Yes, Common Lisp stores the s-expression. And you can get at it by applying an operation (in your case, `function-lambda-expression`) to some opaque handle.
The function itself isn't stored as its s-expression. Neither does any reasonable interpreter work by walking the s-expression. (Doing so would be very slow.)
Yes, I'm having trouble getting precisely to what you are talking about. Do you mean something like SBCL compiling to machine code, for example? If so, how does that affect using Common Lisp to implement some DSL, in the sense that it takes away the power of s-expressions for achieving this?
I am saying that S-Expression aren't any kind of 'primary' representation of your program in a modern Lisp. Especially a compiled one.
S-Expressions (or more precisely, the AST) is just one representation amongst many that's in use during the different stages of the compilation process.

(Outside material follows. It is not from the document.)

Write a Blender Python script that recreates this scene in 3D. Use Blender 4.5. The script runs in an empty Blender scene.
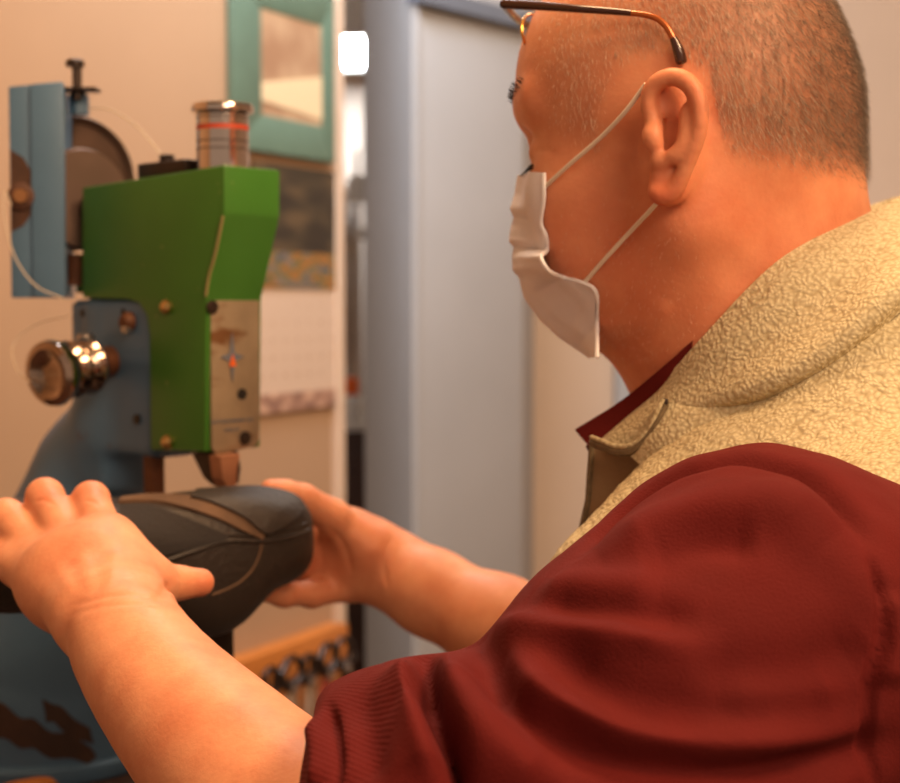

They are still a great syntax choice for the kind of languages that Lisps are. Totally agreed.
My point was that homoiconicity is a surface level property that you could bolt on to eg C or Cobol, via a simple pre-processor, and it wouldn't change those languages much.
Just like you could bolt on using Python-style significant indentation to C or Fortran or Lisp, and it wouldn't change those languages much. (Apart from changing their syntax, of course.)
> I am saying that S-Expression aren't any kind of 'primary' representation of your program in a modern Lisp. Especially a compiled one.
Besides pointing out like others have that pretty much all Lisps have an interpreter that stores programs as s-expressions, why do you think compilation makes making a DSL in Lisp harder? Do you think you somehow need a parser all of a sudden?
> My point was that homoiconicity is a surface level property that you could bolt on to eg C or Cobol, via a simple pre-processor, and it wouldn't change those languages much.
Writing in C instead of assembly does not make your processor more powerful. Similarly, when designing languages, homoiconicity allows you to work directly with the AST in a way that is most ergonomically simple. Saying this is a surface level thing is an understatement
The nested list objects, whose printed representation is called S-expression, are the representation of the source code of Lisp. This is important and primary in multiple senses of the word.
In version control jargon, only primary objects should (ideally) be tracked in a repository, not secondary/derived ones. The most common example of primary objects are source code files; and of secondary/derived objects, compiled files.
Programs first exist as source code; primary means first. The semantics of the language is defined with reference to the syntax, whose description refers to the source code form. Everything begins with the semantics: it is primary. Other forms, like compiled, have to produce the same results like the reference evaluation model over the source code. Expansion of macros is defined over the source code. Other tooling is based on source code, like text editing, tags generation and whatnot.
Compiled code is not primary in any way. It is non-portable, sometimes not even fully documented, and supports almost no useful operations beyond invoking it (calling a compiled function or loading a compiled file) and disassembling compiled code.
The representation of compiled code can change between releases of a Lisp; the worst that happens is that users have to recompile their code since old compiled files do not load any more. If you break the source language, there will be gnashing of teeth.
The basis of portability among implementations of the same dialect is always the source code.
Lisp programs can quote pieces of themselves as literal constants. Atoms can be quoted, as well as symbols and entire lists. These quoted lists have to survive into the compiled form. Thus, the syntax is important because any piece of it can potentially be a literal which has to retain its shape and content no matter how the program is translated.
Textual source code contains valuable information not found elsewhere: formatting and comments.
In Lisps that have programmable readers, like Common Lisp, only the source code contains instances of the original read syntax. For instance, in some implementations of the backquote syntax, the reader expands it, and this may be done in such a way that the resulting object cannot be printed as backquote syntax any more. Application-defined read syntaxes usually do not support printing back in the original form. Thus they appear only in the textual source code.
Primary information is already lost when we have merely read an expression into memory without doing anything else, like expanding and compiling it.
Yes, Common Lisp stores the s-expression. And you can get at it by applying an operation (in your case, `function-lambda-expression`) to some opaque handle.
The function itself isn't stored as its s-expression. Neither does any reasonable interpreter work by walking the s-expression. (Doing so would be very slow.)